Every time I spend a few hours working in my garden, I find myself inescapably drawn to the parallels between gardening and software development. Whether you're digging in the dirt or head-down in code, there are many lessons from one that are equally valid and valuable in the other. Here are the ones that I keep coming back to:

  1. Vision: Whether you're planning a garden or starting a new program (or maybe just implementing a new feature), you need to have a vision for what the finished product looks like, and always keep it in mind as you build toward it. Without some discipline to guide you, your code garden will be a disharmonious mish-mash with no direction, and your efforts will be wasted.

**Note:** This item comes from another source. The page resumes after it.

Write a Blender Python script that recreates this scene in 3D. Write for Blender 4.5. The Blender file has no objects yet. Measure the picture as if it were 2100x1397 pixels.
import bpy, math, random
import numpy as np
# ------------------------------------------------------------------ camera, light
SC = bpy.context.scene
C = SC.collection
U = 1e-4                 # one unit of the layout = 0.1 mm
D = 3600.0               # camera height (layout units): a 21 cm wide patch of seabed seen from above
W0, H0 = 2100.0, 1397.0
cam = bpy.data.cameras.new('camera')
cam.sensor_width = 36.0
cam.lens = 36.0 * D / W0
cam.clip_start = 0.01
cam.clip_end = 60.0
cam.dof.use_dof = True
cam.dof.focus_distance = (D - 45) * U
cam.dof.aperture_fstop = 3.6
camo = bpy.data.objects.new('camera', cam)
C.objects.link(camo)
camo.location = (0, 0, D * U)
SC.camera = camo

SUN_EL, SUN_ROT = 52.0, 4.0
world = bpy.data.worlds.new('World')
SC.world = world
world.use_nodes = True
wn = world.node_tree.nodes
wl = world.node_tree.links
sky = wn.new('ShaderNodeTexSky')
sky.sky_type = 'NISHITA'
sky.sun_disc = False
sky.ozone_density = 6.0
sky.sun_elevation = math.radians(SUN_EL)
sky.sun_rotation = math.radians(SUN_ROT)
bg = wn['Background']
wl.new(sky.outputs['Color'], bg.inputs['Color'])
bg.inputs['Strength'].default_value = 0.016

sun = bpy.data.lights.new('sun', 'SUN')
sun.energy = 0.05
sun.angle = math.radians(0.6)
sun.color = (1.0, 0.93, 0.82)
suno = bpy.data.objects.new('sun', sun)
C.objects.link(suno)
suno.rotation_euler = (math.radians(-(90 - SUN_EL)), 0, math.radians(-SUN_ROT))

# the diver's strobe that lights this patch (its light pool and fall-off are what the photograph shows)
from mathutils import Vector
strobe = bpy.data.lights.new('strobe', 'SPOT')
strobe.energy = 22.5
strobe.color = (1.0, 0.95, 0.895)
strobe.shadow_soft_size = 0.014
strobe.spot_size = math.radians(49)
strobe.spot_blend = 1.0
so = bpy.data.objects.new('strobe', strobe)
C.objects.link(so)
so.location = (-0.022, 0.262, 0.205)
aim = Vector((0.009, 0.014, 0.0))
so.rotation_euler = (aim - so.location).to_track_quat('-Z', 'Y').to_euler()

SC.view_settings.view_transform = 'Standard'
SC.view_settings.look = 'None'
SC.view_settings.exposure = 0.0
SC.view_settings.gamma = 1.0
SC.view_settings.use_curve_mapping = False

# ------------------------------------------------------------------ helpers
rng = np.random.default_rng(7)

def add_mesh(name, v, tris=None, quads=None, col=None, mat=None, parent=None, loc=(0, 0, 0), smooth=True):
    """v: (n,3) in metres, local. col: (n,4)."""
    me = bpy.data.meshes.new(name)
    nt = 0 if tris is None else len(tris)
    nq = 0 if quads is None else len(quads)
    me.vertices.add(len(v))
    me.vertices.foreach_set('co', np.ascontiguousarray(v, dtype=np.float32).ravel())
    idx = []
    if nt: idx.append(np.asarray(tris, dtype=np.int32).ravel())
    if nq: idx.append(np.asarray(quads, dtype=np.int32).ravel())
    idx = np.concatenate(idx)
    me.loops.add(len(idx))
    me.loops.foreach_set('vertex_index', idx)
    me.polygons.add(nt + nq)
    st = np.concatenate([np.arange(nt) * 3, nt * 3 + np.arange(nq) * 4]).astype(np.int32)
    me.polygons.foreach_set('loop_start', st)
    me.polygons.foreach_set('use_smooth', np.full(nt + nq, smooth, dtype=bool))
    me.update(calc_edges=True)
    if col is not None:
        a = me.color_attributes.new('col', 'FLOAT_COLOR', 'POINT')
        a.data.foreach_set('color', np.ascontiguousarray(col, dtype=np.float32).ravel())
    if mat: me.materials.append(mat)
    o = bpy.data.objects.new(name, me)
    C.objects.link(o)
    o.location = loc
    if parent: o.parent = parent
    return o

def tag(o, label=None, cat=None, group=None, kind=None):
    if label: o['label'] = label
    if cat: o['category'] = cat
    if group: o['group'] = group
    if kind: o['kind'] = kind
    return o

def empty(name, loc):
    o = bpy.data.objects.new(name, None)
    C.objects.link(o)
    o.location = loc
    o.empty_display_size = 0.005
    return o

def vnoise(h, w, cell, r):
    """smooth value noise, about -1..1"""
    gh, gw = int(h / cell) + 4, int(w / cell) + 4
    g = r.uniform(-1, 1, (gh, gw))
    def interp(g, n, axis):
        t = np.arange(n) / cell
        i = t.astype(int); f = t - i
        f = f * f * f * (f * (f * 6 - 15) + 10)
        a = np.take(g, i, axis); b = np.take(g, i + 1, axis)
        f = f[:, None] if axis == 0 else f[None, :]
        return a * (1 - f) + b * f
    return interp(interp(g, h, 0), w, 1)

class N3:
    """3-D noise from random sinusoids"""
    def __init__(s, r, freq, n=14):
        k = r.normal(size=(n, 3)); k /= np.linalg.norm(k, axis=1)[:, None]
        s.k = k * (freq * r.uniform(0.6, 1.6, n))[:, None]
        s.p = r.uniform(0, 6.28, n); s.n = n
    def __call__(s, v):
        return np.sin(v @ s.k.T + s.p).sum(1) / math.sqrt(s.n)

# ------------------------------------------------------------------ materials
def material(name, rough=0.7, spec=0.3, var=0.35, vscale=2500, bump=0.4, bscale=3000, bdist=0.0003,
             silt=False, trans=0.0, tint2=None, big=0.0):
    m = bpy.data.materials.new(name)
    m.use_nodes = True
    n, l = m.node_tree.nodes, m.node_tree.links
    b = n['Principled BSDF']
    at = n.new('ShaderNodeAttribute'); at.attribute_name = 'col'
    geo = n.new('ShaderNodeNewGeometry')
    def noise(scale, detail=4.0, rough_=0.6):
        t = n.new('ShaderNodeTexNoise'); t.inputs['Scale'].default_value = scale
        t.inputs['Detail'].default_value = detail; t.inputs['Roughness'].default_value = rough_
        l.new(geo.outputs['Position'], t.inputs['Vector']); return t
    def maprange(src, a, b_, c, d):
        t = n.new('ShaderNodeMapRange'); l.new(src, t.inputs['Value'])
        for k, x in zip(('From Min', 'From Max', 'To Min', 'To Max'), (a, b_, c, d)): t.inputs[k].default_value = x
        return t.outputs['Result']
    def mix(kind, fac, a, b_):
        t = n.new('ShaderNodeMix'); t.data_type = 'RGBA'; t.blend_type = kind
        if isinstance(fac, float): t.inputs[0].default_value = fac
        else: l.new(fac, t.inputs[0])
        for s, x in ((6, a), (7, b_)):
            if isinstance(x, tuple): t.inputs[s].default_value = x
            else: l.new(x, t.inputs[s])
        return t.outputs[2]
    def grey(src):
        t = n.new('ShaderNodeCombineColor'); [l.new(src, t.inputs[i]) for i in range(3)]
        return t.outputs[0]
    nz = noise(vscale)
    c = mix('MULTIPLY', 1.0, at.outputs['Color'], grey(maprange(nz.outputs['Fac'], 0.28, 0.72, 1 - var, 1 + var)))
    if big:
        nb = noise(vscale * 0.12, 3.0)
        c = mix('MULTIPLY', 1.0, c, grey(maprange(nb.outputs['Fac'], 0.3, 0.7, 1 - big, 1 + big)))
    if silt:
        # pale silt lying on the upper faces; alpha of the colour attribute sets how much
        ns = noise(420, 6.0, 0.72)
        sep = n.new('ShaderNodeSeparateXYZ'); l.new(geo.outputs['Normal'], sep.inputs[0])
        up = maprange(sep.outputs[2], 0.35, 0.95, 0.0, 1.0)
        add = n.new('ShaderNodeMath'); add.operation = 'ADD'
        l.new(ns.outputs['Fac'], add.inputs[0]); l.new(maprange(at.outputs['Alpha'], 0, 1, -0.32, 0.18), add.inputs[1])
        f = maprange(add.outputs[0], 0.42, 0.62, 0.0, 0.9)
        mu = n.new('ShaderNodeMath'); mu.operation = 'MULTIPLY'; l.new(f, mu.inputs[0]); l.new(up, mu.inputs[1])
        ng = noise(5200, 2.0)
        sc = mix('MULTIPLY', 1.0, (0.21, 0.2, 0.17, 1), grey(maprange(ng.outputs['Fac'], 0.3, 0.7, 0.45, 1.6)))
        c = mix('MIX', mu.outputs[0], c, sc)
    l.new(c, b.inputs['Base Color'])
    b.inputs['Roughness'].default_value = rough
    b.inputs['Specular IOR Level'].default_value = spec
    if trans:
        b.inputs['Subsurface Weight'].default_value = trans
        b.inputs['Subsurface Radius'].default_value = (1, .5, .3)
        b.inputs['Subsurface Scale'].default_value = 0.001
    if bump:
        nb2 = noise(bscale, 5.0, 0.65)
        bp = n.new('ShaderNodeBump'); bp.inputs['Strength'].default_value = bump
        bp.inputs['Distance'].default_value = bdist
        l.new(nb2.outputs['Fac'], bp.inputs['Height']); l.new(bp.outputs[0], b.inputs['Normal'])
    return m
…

  2. Vigilant Weeding: Your garden and your codebase are going to be under constant assault from weeds of all kinds. It might be thistles and dandelions, or it might be subtle bugs and poor designs, but only your continuing vigilance keeps them from getting out of control and spoiling what you're trying to achieve.

  3. No Mercy: Is something not working out the way it should? Has a bush grown into an oversized monster? A class gained so many features that it's unmaintainable? Something just not flourishing? Don't keep it just because it's already there--refactor. Rip it out. Replace it with a better alternative. You won't really miss it, and the eventual result will be better off without it.

  4. Openness to Change: The original vision might not be attainable; that's okay. Rethink the vision and you'll probably come up with something that will be even better than what you thought you wanted in the first place.

  5. Keep an Eye on Your Neighbors: Pests like grubs and dandelions don't respect property lines, and neither do bugs, bad designs, or performance problems in systems that your code may have to talk to. Be on your guard for nasty things that might leak across and foul your work. Wall them off and isolate them before they move in permanently.

  6. Use Good Tools: One day, I got fed up trying to dig a hole with the same old shovel that had been in the garage forever--an old hand-me-down even when it came to us. I broke down and bought a new shovel; the blade was sharp, the handle more comfortable. It felt good to use, it took a lot less effort to get the job done, and I didn't hurt after using it. So too in software, using modern tools like a DVCS can be a lot more effective than older, worn-out counterparts.

  7. Know How to Use Your Tools: Whether you're in the garden or hacking on code, you need practice and knowledge to use your tools effectively. You'll save time and be far less likely to injure yourself (or those around you).

  8. If It's Worth Doing, It's Worth Doing Right: You wouldn't drop a bunch of money on new plants only to have them die without fertilizer or water. So write tests. Practice good methodologies. Don't skimp on documentation or streamlining your deployment. Don't half-ass it, or you'll pay for it eventually--and probably a lot sooner than you expect.

  9. It's Alive: Your garden and your code are organic, living things. They need your love and devotion, your sweat and toil, if they are to grow successfully. Sometimes that love is tough, but it's necessary.

  10. Take Pride in What You Do: At the end of the day, it's nice to relax and enjoy the beauty and you've created, to appreciate the small oasis of order that you've carved out of the entropy and chaos of the world. You want to be able to enjoy the fruits of your labors. You don't want your yard or your code to be an eyesore that all the neighbors complain about.

  11. Enjoy What You're Doing: If you're not enjoying it, you're doing something wrong. Figure out what's keeping you from being happy about your work and do something to change it.

  12. Talk to People: Just as you wouldn't want to plant a sun-loving flower in the shade of your apple tree, you also wouldn't want to use a dictionary when you really need a set. Many problems have already been solved, and there's a tremendous wealth of knowledge and experience out there; whether it's the guy at your local garden shop or the folks in your local user group, you'll be amazed at what you can pick up from even a little bit of human interaction.

If you're writing code but not gardening, try it out and see if you don't have some similar revelations. If you are a coder who gardens, what parallels have you drawn? How has gardening influenced your programming work?